Speaking of which, real estate prices, as far as I can tell, are lower yet than elsewhere so far in Umbria; plus Norcia has the tremendous advantage of being flat: Spello and Todi are wonder­ful but at 80 years old I bet it must be nice living somewhere flat. . . .

And now I'm winding down dinner, just thirty feet away, across the v. Alfieri but where I can still keep an eye on the Piazza and the last some of the Corso at least. Piazza — it's 8:05 — rather lively with knots of mostly young men; Corso apparently now quite dead, although behind me to my left, thus near if not on the Corso, animated chatter, maybe fifty or more people about 150 m away.

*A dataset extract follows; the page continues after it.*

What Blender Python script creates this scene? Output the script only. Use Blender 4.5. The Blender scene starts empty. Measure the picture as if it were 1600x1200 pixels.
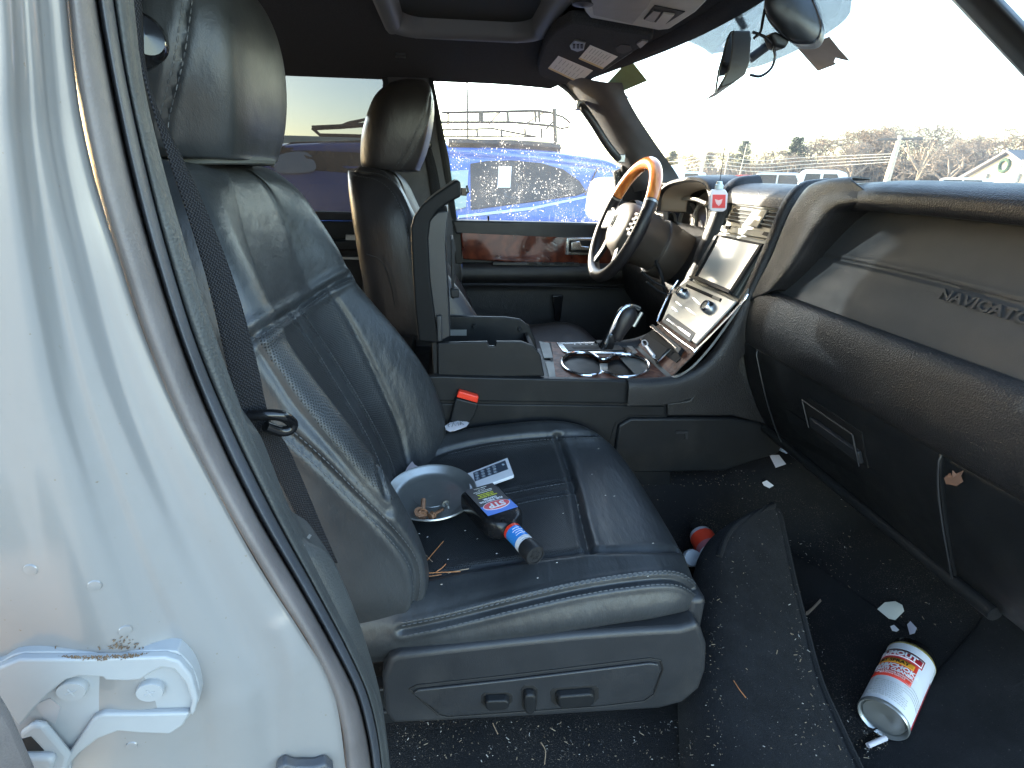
SUN=(-.82,1.,.30); SUN_E=2.4; SKY_E=.15; EXPO=3.35
import bpy, bmesh, math, random
import numpy as np
from mathutils import Vector, Matrix
from mathutils.bvhtree import BVHTree
R=math.radians
random.seed(4)
S=bpy.context.scene
COL=S.collection
# ---------------------------------------------------------------- camera geometry (measured from vanishing points)
FP=840.
def _basis():
    d=lambda x,y:np.array([x-800,-(y-600),-FP],float)
    Y=d(700,270);Y/=np.linalg.norm(Y)
    n=np.cross(d(1200,280),Y);n/=np.linalg.norm(n)
    if n[1]<0:n=-n
    return np.array([np.cross(Y,n),Y,n])
CM=_basis(); CP=np.array([0,-1.32,1.62])
def ray(x,y):
    v=CM@np.array([x-800,-(y-600),-FP]); return v/np.linalg.norm(v)
def Q(px_,py_,**k):
    """point at photo position x,y lying on a vehicle plane x=, y= or z="""
    (a,val),=k.items(); v=ray(px_,py_); i='xyz'.index(a); return CP+v*((val-CP[i])/v[i])
def topx(p):
    c=CM.T@(np.array(p)-CP); return (800+FP*c[0]/-c[2],600-FP*c[1]/-c[2])
# ---------------------------------------------------------------- materials
MATS={}
def nodes(name):
    m=bpy.data.materials.new(name); m.use_nodes=True
    nt=m.node_tree; b=nt.nodes['Principled BSDF']; MATS[name]=m
    return m,nt,b
def N(nt,t,**k):
    n=nt.nodes.new(t)
    for a,v in k.items():
        if a.startswith('i_'):
            key=a[2:]; n.inputs[int(key) if key.isdigit() else key.replace('_',' ')].default_value=v
        else: setattr(n,a,v)
    return n
def mixcol(nt,fac,a,b):
    n=nt.nodes.new('ShaderNodeMix'); n.data_type='RGBA'
    for i,s in ((0,fac),(6,a),(7,b)):
        if hasattr(s,'links'): nt.links.new(s,n.inputs[i])
        elif i==0: n.inputs[0].default_value=s
        else: n.inputs[i].default_value=(*s,1) if len(s)==3 else s
    return n.outputs[2]
def ramp(nt,src,a,b):
    n=N(nt,'ShaderNodeMapRange'); n.inputs[1].default_value=a; n.inputs[2].default_value=b
    nt.links.new(src,n.inputs[0]); return n.outputs[0]
def mathn(nt,op,a,b=0.):
    n=N(nt,'ShaderNodeMath',operation=op)
    for i,s in ((0,a),(1,b)):
        if hasattr(s,'links'): nt.links.new(s,n.inputs[i])
        else: n.inputs[i].default_value=s
    return n.outputs[0]
def coord(nt,kind='Object'): return N(nt,'ShaderNodeTexCoord').outputs[kind]
def noise(nt,scale,detail=3,co=None,rough=.5):
    n=N(nt,'ShaderNodeTexNoise'); n.inputs['Scale'].default_value=scale; n.inputs['Detail'].default_value=detail; n.inputs['Roughness'].default_value=rough
    nt.links.new(co if co is not None else coord(nt),n.inputs['Vector']); return n.outputs['Fac']
def voro(nt,scale,feature='F1',co=None):
    n=N(nt,'ShaderNodeTexVoronoi',feature=feature); n.inputs['Scale'].default_value=scale
    nt.links.new(co if co is not None else coord(nt),n.inputs['Vector']); return n.outputs['Distance']
def bump(nt,b,srcs):
    """srcs: list of (socket, strength, distance)"""
    prev=None
    for s,st,di in srcs:
        n=N(nt,'ShaderNodeBump'); n.inputs['Strength'].default_value=st; n.inputs['Distance'].default_value=di
        nt.links.new(s,n.inputs['Height'])
        if prev is not None: nt.links.new(prev,n.inputs['Normal'])
        prev=n.outputs[0]
    nt.links.new(prev,b.inputs['Normal'])
def simple(name,col,rough=.5,metal=0.,grain=None,var=0.,spec=.5,coat=0.,dirt=0.):
    m,nt,b=nodes(name)
    b.inputs['Roughness'].default_value=rough; b.inputs['Metallic'].default_value=metal
    b.inputs['Specular IOR Level'].default_value=spec
    if coat: b.inputs['Coat Weight'].default_value=coat; b.inputs['Coat Roughness'].default_value=.05
    c=tuple(col)
    if var:
        f=ramp(nt,noise(nt,14,5),.3,.7)
        o=mixcol(nt,f,tuple(x*(1-var) for x in c),tuple(min(1,x*(1+var)) for x in c))
        nt.links.new(o,b.inputs['Base Color'])
        r=N(nt,'ShaderNodeMapRange'); r.inputs[3].default_value=max(0,rough-.1*min(1,rough/.4)); r.inputs[4].default_value=min(1,rough+.12)
        nt.links.new(noise(nt,35,6),r.inputs[0]); nt.links.new(r.outputs[0],b.inputs['Roughness'])
    else: b.inputs['Base Color'].default_value=(*c,1)
    if dirt:
        f=ramp(nt,noise(nt,9,8,rough=.7),.52,.8)
        f=mathn(nt,'MULTIPLY',f,dirt)
        src=o if var else c
        o2=mixcol(nt,f,src,(.30,.27,.23)); nt.links.new(o2,b.inputs['Base Color'])
    if grain: bump(nt,b,[(voro(nt,grain[0]),grain[1],grain[2])])
    return m
def leather(name,col=(.018,.021,.025),rough=.36,perf=False,wrinkle=.3):
    m,nt,b=nodes(name)
    r=N(nt,'ShaderNodeMapRange'); r.inputs[3].default_value=rough-.07; r.inputs[4].default_value=rough+.14
    nt.links.new(noise(nt,12,6,rough=.65),r.inputs[0]); nt.links.new(r.outputs[0],b.inputs['Roughness'])
    cc=mixcol(nt,ramp(nt,noise(nt,6,6),.35,.7),col,tuple(x*1.8+.003 for x in col))
    mp=N(nt,'ShaderNodeMapping'); mp.inputs['Scale'].default_value=(1,1,1)
    nt.links.new(coord(nt),mp.inputs[0])
    mp2=N(nt,'ShaderNodeMapping'); mp2.inputs['Scale'].default_value=(18,5,9); mp2.inputs['Rotation'].default_value=(.3,.4,.5); nt.links.new(coord(nt),mp2.inputs[0])
    wr=noise(nt,2.2,5,mp2.outputs[0],.55)
    bs=[(wr,wrinkle,.005),(noise(nt,9,4,mp2.outputs[0],.5),wrinkle*.6,.0012),(voro(nt,520),.22,.0006)]
    if perf:
        uv=coord(nt,'UV'); sx=N(nt,'ShaderNodeSeparateXYZ'); nt.links.new(uv,sx.inputs[0])
        u=mathn(nt,'MULTIPLY',sx.outputs[0],250.); v=mathn(nt,'MULTIPLY',sx.outputs[1],250.)
        fu=mathn(nt,'SUBTRACT',mathn(nt,'FRACT',u),.5); fv=mathn(nt,'SUBTRACT',mathn(nt,'FRACT',mathn(nt,'ADD',v,mathn(nt,'MULTIPLY',mathn(nt,'FLOOR',u),.5))),.5)
        d=mathn(nt,'SQRT',mathn(nt,'ADD',mathn(nt,'MULTIPLY',fu,fu),mathn(nt,'MULTIPLY',fv,fv)))
        hole=ramp(nt,d,.18,.32)
        cc=mixcol(nt,hole,(.002,.002,.002),cc); bs.append((hole,.9,.0012))
    nt.links.new(cc,b.inputs['Base Color']); bump(nt,b,bs)
    return m
def glass(name,tint=(.85,.9,.9),dust=.05,spec=.08,speck=False,dustcol=(.75,.72,.66)):
    m=bpy.data.materials.new(name); m.use_nodes=True; nt=m.node_tree; nt.nodes.clear(); MATS[name]=m
    out=N(nt,'ShaderNodeOutputMaterial'); t=N(nt,'ShaderNodeBsdfTransparent'); t.inputs[0].default_value=(*tint,1)
    g=N(nt,'ShaderNodeBsdfGlossy'); g.inputs['Roughness'].default_value=.02
    fr=N(nt,'ShaderNodeFresnel'); fr.inputs[0].default_value=1.45
    mx=N(nt,'ShaderNodeMixShader'); nt.links.new(mathn(nt,'MULTIPLY',fr.outputs[0],.9),mx.inputs[0]); nt.links.new(t.outputs[0],mx.inputs[1]); nt.links.new(g.outputs[0],mx.inputs[2])
    d=N(nt,'ShaderNodeBsdfDiffuse'); d.inputs[0].default_value=(*dustcol,1)
    tr=N(nt,'ShaderNodeBsdfTranslucent'); tr.inputs[0].default_value=(*dustcol,1)
    ad=N(nt,'ShaderNodeMixShader'); ad.inputs[0].default_value=.6; nt.links.new(d.outputs[0],ad.inputs[1]); nt.links.new(tr.outputs[0],ad.inputs[2])
    f=mathn(nt,'MULTIPLY',noise(nt,5,6,rough=.6),2*dust)
    if speck:
        mp=N(nt,'ShaderNodeMapping'); mp.inputs['Scale'].default_value=(1,1,.65); nt.links.new(coord(nt),mp.inputs[0])
        v=voro(nt,135,co=mp.outputs[0]); sp=ramp(nt,v,.27,.15)
        gate=ramp(nt,noise(nt,22,3),.47,.56); sp=mathn(nt,'MULTIPLY',sp,gate)
        v2=voro(nt,320,co=mp.outputs[0]); sp2=mathn(nt,'MULTIPLY',ramp(nt,v2,.28,.16),ramp(nt,noise(nt,13,3),.5,.6))
        hz=N(nt,'ShaderNodeSeparateXYZ'); nt.links.new(coord(nt),hz.inputs[0])
        low=ramp(nt,hz.outputs[2],1.86,1.70)
        mp3=N(nt,'ShaderNodeMapping'); mp3.inputs['Scale'].default_value=(70,70,3); nt.links.new(coord(nt),mp3.inputs[0])
        streak=mathn(nt,'MULTIPLY',ramp(nt,noise(nt,1.5,3,mp3.outputs[0]),.58,.75),ramp(nt,hz.outputs[2],1.60,1.42))
        tot=mathn(nt,'MULTIPLY',mathn(nt,'MAXIMUM',sp,mathn(nt,'MULTIPLY',sp2,.8)),mathn(nt,'MULTIPLY',low,.7))
        f=mathn(nt,'MAXIMUM',f,tot); f=mathn(nt,'MAXIMUM',f,mathn(nt,'MULTIPLY',streak,.4))
    m2=N(nt,'ShaderNodeMixShader'); nt.links.new(f,m2.inputs[0]); nt.links.new(mx.outputs[0],m2.inputs[1]); nt.links.new(ad.outputs[0],m2.inputs[2])
    nt.links.new(m2.outputs[0],out.inputs[0]); return m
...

Dinner: antipastoni di norcineria (what else? and in fact some of it unusually good, the headcheese especially); a lentil soup — lentils from Castelluccio, after all — the superb risotto al tartufo (pregiato, not the scorzone, although brown rather than black, but heavenly); niente secondo (combination of two primi, watching the blasted tape measure and in fact I'm still hungry, economy, and time constraints to be on the safe side for our 9 P.M. concert); and the house dessert, a cold sort of fruit mousse — somewhere between a bavaroise and an ice cream, with fruit sauce, quite good. Finally got my bottle of rosso di Monte­falco Adanti.